Попутно должен сказать, что книгой, о которой я не могу сказать, будто ее не люблю, однако и ценю не слишком, является цикл «Рассказы о пилоте Пирксе». За исключением двух-трех рассказов это не очень удачный сборник. Главной причиной этой слабости является его вторичность по отношению к Bildungsroman, то есть к роману о взрослении и процессе образования. Ведь Bildungsroman должен быть романом с эпическим размахом и широко набросанным историко-социальным фоном, в то время как притчи о доблестном Пирксе отличаются зауженной перспективой, ведь он появляется изолированно, без семьи и близких людей.
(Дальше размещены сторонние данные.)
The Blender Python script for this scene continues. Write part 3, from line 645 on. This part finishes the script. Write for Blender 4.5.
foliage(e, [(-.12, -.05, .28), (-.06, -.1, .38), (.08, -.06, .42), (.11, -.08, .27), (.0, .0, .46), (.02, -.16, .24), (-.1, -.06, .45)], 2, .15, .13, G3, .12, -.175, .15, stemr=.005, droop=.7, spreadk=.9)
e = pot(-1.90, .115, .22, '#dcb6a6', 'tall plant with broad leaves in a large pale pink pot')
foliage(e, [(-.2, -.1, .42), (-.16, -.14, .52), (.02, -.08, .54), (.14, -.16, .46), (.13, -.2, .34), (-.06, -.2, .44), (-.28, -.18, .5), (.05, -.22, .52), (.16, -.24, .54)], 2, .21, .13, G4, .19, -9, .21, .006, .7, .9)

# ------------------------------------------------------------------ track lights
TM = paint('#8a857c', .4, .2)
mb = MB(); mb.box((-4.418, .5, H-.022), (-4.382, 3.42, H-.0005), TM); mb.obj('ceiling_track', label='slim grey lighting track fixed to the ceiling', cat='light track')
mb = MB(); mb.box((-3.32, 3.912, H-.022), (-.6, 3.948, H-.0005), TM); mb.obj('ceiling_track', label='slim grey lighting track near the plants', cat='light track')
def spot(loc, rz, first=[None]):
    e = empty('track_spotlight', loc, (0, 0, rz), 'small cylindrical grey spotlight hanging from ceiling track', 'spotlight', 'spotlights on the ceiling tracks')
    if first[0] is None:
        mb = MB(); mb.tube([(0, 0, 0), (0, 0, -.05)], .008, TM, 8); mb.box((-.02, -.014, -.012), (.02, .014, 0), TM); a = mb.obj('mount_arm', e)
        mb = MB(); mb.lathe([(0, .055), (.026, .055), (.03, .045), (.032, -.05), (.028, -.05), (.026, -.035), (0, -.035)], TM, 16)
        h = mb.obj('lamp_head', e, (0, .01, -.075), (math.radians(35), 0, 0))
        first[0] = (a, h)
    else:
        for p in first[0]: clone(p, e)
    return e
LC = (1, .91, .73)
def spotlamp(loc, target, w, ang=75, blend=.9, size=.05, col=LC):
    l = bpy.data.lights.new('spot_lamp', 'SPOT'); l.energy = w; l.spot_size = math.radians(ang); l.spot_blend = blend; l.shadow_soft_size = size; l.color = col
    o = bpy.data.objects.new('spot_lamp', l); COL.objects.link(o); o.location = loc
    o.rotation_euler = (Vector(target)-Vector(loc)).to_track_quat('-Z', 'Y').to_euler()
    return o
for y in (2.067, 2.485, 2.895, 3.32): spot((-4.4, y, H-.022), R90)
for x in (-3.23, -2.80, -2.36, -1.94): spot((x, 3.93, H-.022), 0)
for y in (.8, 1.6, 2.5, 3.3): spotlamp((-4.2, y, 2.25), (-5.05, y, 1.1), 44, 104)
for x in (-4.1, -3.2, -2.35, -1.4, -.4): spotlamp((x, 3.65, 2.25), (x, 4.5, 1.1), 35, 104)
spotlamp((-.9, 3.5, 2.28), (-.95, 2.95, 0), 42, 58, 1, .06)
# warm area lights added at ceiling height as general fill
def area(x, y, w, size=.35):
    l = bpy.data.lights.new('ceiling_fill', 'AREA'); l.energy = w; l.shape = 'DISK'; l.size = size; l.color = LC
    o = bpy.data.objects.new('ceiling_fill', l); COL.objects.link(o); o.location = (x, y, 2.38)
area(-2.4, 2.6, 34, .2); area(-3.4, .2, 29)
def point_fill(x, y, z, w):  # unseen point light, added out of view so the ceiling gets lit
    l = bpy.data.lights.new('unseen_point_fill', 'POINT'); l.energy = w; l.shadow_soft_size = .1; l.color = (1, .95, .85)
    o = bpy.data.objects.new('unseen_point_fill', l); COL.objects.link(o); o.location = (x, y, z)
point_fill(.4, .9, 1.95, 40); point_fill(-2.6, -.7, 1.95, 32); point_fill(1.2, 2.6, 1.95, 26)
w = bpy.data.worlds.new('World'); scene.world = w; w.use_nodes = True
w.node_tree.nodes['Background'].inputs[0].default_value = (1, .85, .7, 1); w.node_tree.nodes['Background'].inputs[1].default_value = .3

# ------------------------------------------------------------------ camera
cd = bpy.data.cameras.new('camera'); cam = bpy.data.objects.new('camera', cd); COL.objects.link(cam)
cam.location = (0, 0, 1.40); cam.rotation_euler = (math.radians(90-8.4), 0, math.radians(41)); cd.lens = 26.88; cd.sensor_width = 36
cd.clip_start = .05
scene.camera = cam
Это результат того, что я собирался написать один, в крайнем случае два рассказа, а тем временем вещь неожиданно для меня самого вдруг разрослась. И уже не было возможности расширить вышеупомянутый фон, откуда на голову Пиркса вдруг свалилась бы родня. То, что естественно в рассказе, в цикле оборачивается некоторой неестественностью. Собственно, только два фрагмента мне нравятся до сих пор: «Ананке» и «Терминус».
- А почему именно эти два рассказа вы склонны защищать?
- «Ананке» воспроизводит одну причудливую проблему, которая впервые появилась в мировой литературе именно в этом рассказе, во всяком случае, я не знаю, чтобы об этом раньше писал кто-то еще. Речь идет о недоразумении, которое может появиться на стыке человек-компьютер и в результате способно привести к необычным последствиям. А моя любовь к «Терминусу» проистекает, возможно, от того, что он представляет собой диковинную транспозицию элементов, почерпнутых у Грабиньского, потому что хотя в этом рассказе и нет духов, но они там есть.